→ STATED GOAL
Extract only the lines running from the top of the entries to the line that holds "COL = S.collection". Include that line and omit the pictures.
== == ==
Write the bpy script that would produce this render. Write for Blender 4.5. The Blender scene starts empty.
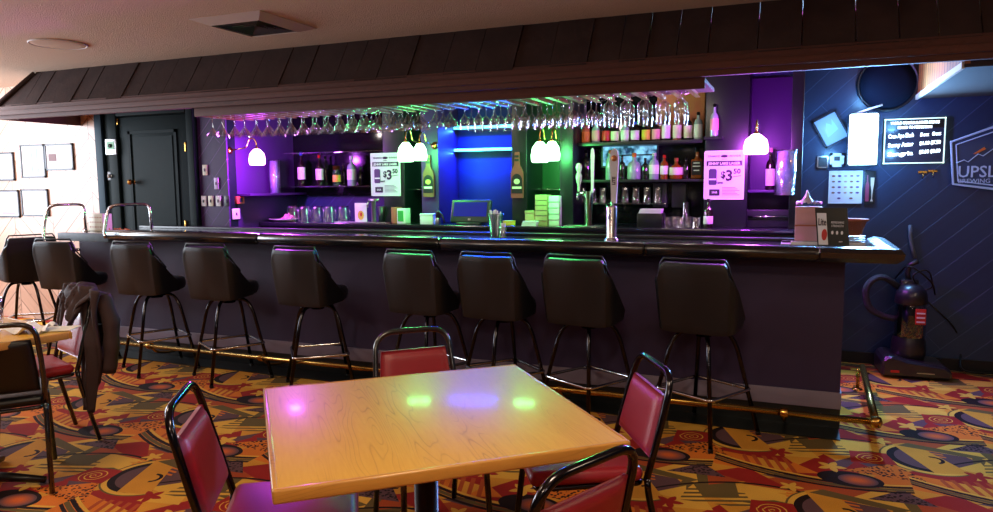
import bpy, math, random
from math import sin, cos, pi, radians as R
from mathutils import Vector, Matrix
random.seed(7)
S = bpy.context.scene
COL = S.collection

# ------------------------------------------------------------------ camera
CAM_F, PITCH, ROLL, YAW, CAMH = 721.93, 0.101186, -0.0086533, -0.3928385, 1.4718
_fw = Vector((sin(YAW)*cos(PITCH), cos(YAW)*cos(PITCH), -sin(PITCH)))
_r = Vector((cos(YAW), -sin(YAW), 0)); _u = _r.cross(_fw)
_r2 = _r*cos(ROLL)+_u*sin(ROLL); _u2 = -_r*sin(ROLL)+_u*cos(ROLL)
cd = bpy.data.cameras.new('camera'); cam = bpy.data.objects.new('camera', cd); COL.objects.link(cam)
cd.sensor_width = 36; cd.lens = CAM_F/993*36; cd.clip_start = .05
M3 = Matrix((_r2, _u2, -_fw)).transposed()
cam.matrix_world = Matrix.Translation((0, 0, CAMH)) @ M3.to_4x4()
S.camera = cam
# ------------------------------------------------------------------ view, world, big lights
S.view_settings.view_transform = 'Standard'; S.view_settings.look = 'None'
S.view_settings.exposure = 0.5; S.view_settings.gamma = 1; S.view_settings.use_curve_mapping = False
S.cycles.use_denoising = True
S.cycles.max_bounces = 7; S.cycles.transparent_max_bounces = 24; S.cycles.sample_clamp_indirect = 4
w = bpy.data.worlds.new('world'); S.world = w; w.use_nodes = True
w.node_tree.nodes['Background'].inputs[0].default_value = (.55, .75, 1, 1)
w.node_tree.nodes['Background'].inputs[1].default_value = .6
def area(name, loc, rot, sx, sy, power, color, spread=180):
    l = bpy.data.lights.new(name, 'AREA'); l.shape = 'RECTANGLE'; l.size = sx; l.size_y = sy
    l.energy = power; l.color = color; l.spread = R(spread)
    o = bpy.data.objects.new(name, l); o.location = loc; o.rotation_euler = rot; COL.objects.link(o); return o
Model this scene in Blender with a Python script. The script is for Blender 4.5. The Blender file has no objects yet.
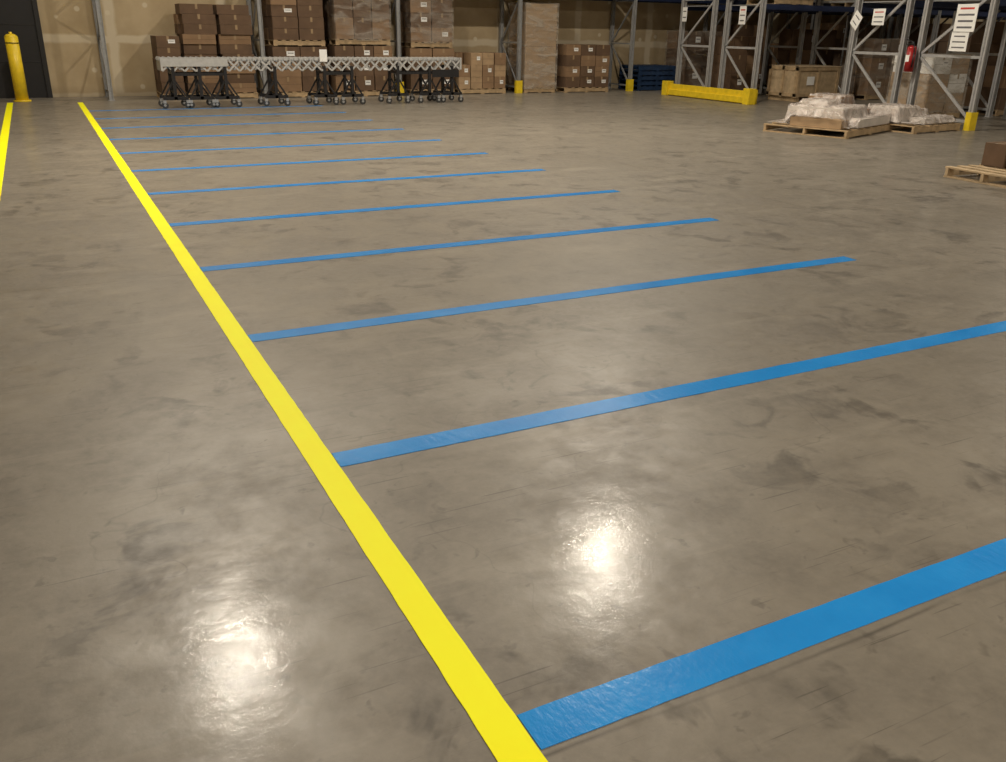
import bpy, bmesh, math, random
from mathutils import Vector, Matrix
random.seed(7)
S=bpy.context.scene
S.view_settings.view_transform='Standard'
S.view_settings.look='None'
S.view_settings.exposure=0.22

# ---------------------------------------------------------------- materials
def newmat(name):
    m=bpy.data.materials.new(name); m.use_nodes=True
    nt=m.node_tree; b=nt.nodes['Principled BSDF']
    return m,nt,b
def simple(name,col,rough=.5,metal=0,var=.15,scale=8,bump=0.0,bscale=60,spec=.5):
    m,nt,b=newmat(name)
    tc=nt.nodes.new('ShaderNodeTexCoord')
    n=nt.nodes.new('ShaderNodeTexNoise'); n.inputs['Scale'].default_value=scale; n.inputs['Detail'].default_value=6
    nt.links.new(tc.outputs['Object'],n.inputs['Vector'])
    r=nt.nodes.new('ShaderNodeValToRGB')
    r.color_ramp.elements[0].position=.3; r.color_ramp.elements[1].position=.7
    r.color_ramp.elements[0].color=(*[c*(1-var) for c in col],1)
    r.color_ramp.elements[1].color=(*[min(1,c*(1+var)) for c in col],1)
    nt.links.new(n.outputs['Fac'],r.inputs['Fac'])
    nt.links.new(r.outputs['Color'],b.inputs['Base Color'])
    b.inputs['Roughness'].default_value=rough; b.inputs['Metallic'].default_value=metal
    b.inputs['Specular IOR Level'].default_value=spec
    if bump:
        n2=nt.nodes.new('ShaderNodeTexNoise'); n2.inputs['Scale'].default_value=bscale; n2.inputs['Detail'].default_value=3
        nt.links.new(tc.outputs['Object'],n2.inputs['Vector'])
        bp=nt.nodes.new('ShaderNodeBump'); bp.inputs['Strength'].default_value=bump; bp.inputs['Distance'].default_value=.01
        nt.links.new(n2.outputs['Fac'],bp.inputs['Height']); nt.links.new(bp.outputs['Normal'],b.inputs['Normal'])
    return m
def mathn(nt,op,a,b=None,c=None):
    n=nt.nodes.new('ShaderNodeMath'); n.operation=op
    for i,x in enumerate((a,b,c)):
        if x is None: continue
        if isinstance(x,(int,float)): n.inputs[i].default_value=x
        else: nt.links.new(x,n.inputs[i])
    return n.outputs[0]
def noise(nt,vec,scale,detail=4,rough=.5,dist=0):
    n=nt.nodes.new('ShaderNodeTexNoise'); n.inputs['Scale'].default_value=scale; n.inputs['Detail'].default_value=detail
    n.inputs['Roughness'].default_value=rough; n.inputs['Distortion'].default_value=dist
    nt.links.new(vec,n.inputs['Vector']); return n.outputs['Fac']
def mapr(nt,v,a,b,c=0,d=1):
    n=nt.nodes.new('ShaderNodeMapRange'); nt.links.new(v,n.inputs[0])
    for i,x in enumerate((a,b,c,d)): n.inputs[i+1].default_value=x
    return n.outputs[0]
def mixc(nt,f,a,b,mode='MIX'):
    n=nt.nodes.new('ShaderNodeMix'); n.data_type='RGBA'; n.blend_type=mode
    if isinstance(f,(int,float)): n.inputs[0].default_value=f
    else: nt.links.new(f,n.inputs[0])
    for i,x in ((6,a),(7,b)):
        if isinstance(x,tuple): n.inputs[i].default_value=(*x,1)
        else: nt.links.new(x,n.inputs[i])
    return n.outputs[2]
def mapping(nt,vec,scale=(1,1,1),rot=(0,0,0),loc=(0,0,0)):
    n=nt.nodes.new('ShaderNodeMapping'); n.inputs['Scale'].default_value=scale; n.inputs['Rotation'].default_value=rot; n.inputs['Location'].default_value=loc
    nt.links.new(vec,n.inputs['Vector']); return n.outputs[0]

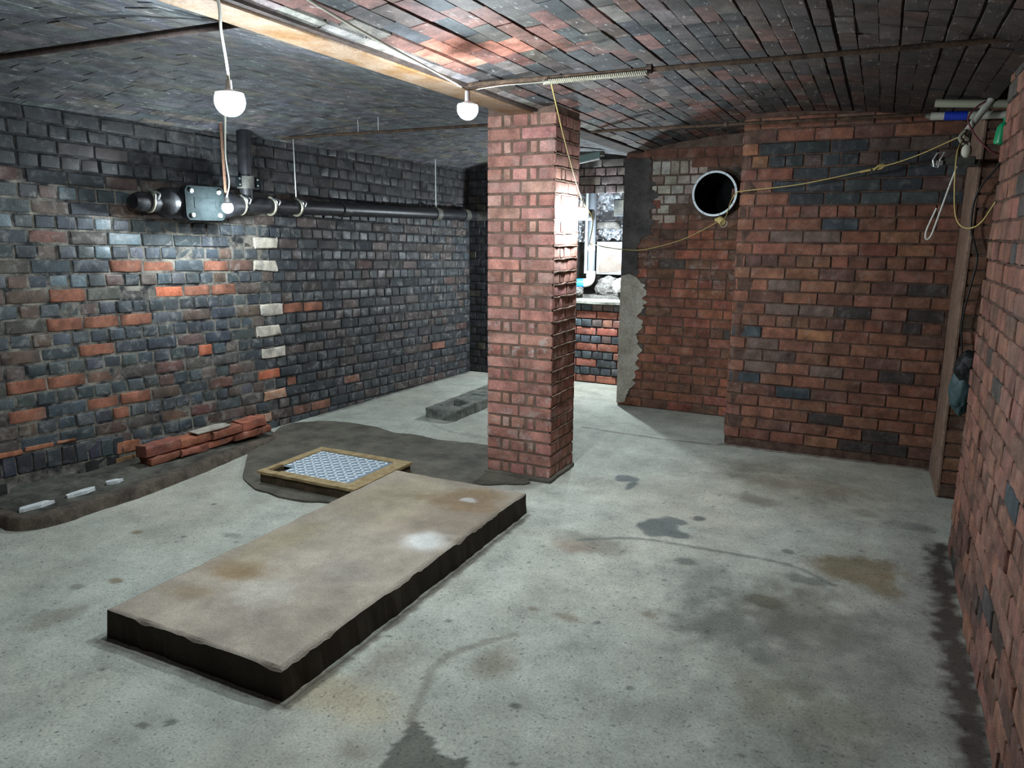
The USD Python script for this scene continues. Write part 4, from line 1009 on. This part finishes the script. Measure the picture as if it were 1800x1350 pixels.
== == ==
→ SOLUTION TO THIS TASK
Write the bpy script that would produce this render. Write for Blender 4.5. The Blender scene starts empty.
import bpy, math, random
from math import sin, cos, pi, radians as R
from mathutils import Vector, Matrix
random.seed(7)
S = bpy.context.scene
COL = S.collection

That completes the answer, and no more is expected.